- **DIRECTION**
Below are some records; retype all of them exactly.

- **GIVEN DATA**
>>>

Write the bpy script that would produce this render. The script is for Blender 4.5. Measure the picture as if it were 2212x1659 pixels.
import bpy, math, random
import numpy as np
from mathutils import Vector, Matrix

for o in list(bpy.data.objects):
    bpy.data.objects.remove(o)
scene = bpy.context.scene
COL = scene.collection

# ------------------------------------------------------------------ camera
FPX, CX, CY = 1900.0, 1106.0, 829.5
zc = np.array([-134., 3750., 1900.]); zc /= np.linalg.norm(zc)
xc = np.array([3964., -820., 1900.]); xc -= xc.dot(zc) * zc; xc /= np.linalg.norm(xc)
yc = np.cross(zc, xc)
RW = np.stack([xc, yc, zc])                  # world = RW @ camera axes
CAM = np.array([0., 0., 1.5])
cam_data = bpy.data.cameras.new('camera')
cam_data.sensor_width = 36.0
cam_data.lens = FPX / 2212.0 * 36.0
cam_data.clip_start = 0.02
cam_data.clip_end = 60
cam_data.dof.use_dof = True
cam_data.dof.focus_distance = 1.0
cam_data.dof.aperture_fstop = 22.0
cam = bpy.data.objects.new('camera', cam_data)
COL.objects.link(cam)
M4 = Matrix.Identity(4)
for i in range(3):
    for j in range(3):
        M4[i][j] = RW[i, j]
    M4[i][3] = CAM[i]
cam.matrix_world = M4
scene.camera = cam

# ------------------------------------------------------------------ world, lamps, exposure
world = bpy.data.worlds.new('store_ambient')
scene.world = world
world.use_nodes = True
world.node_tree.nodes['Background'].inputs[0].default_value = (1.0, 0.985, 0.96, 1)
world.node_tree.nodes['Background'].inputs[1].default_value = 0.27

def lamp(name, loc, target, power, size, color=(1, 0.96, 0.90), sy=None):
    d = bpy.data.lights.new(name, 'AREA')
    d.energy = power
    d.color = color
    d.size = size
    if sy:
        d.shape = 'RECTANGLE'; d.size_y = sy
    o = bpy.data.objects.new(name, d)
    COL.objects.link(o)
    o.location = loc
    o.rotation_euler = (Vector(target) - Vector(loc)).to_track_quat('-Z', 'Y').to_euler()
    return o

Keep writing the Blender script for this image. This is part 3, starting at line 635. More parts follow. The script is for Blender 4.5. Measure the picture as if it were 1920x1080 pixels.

<<<

- **RESPONSE TO THIS TASK**
Write the bpy script that would produce this render. The script is for Blender 4.5. Measure the picture as if it were 2212x1659 pixels.
import bpy, math, random
import numpy as np
from mathutils import Vector, Matrix

for o in list(bpy.data.objects):
    bpy.data.objects.remove(o)
scene = bpy.context.scene
COL = scene.collection

# ------------------------------------------------------------------ camera
FPX, CX, CY = 1900.0, 1106.0, 829.5
zc = np.array([-134., 3750., 1900.]); zc /= np.linalg.norm(zc)
xc = np.array([3964., -820., 1900.]); xc -= xc.dot(zc) * zc; xc /= np.linalg.norm(xc)
yc = np.cross(zc, xc)
RW = np.stack([xc, yc, zc])                  # world = RW @ camera axes
CAM = np.array([0., 0., 1.5])
cam_data = bpy.data.cameras.new('camera')
cam_data.sensor_width = 36.0
cam_data.lens = FPX / 2212.0 * 36.0
cam_data.clip_start = 0.02
cam_data.clip_end = 60
cam_data.dof.use_dof = True
cam_data.dof.focus_distance = 1.0
cam_data.dof.aperture_fstop = 22.0
cam = bpy.data.objects.new('camera', cam_data)
COL.objects.link(cam)
M4 = Matrix.Identity(4)
for i in range(3):
    for j in range(3):
        M4[i][j] = RW[i, j]
    M4[i][3] = CAM[i]
cam.matrix_world = M4
scene.camera = cam

# ------------------------------------------------------------------ world, lamps, exposure
world = bpy.data.worlds.new('store_ambient')
scene.world = world
world.use_nodes = True
world.node_tree.nodes['Background'].inputs[0].default_value = (1.0, 0.985, 0.96, 1)
world.node_tree.nodes['Background'].inputs[1].default_value = 0.27

def lamp(name, loc, target, power, size, color=(1, 0.96, 0.90), sy=None):
    d = bpy.data.lights.new(name, 'AREA')
    d.energy = power
    d.color = color
    d.size = size
    if sy:
        d.shape = 'RECTANGLE'; d.size_y = sy
    o = bpy.data.objects.new(name, d)
    COL.objects.link(o)
    o.location = loc
    o.rotation_euler = (Vector(target) - Vector(loc)).to_track_quat('-Z', 'Y').to_euler()
    return o

Keep writing the Blender script for this image. This is part 3, starting at line 635. More parts follow. The script is for Blender 4.5. Measure the picture as if it were 1920x1080 pixels.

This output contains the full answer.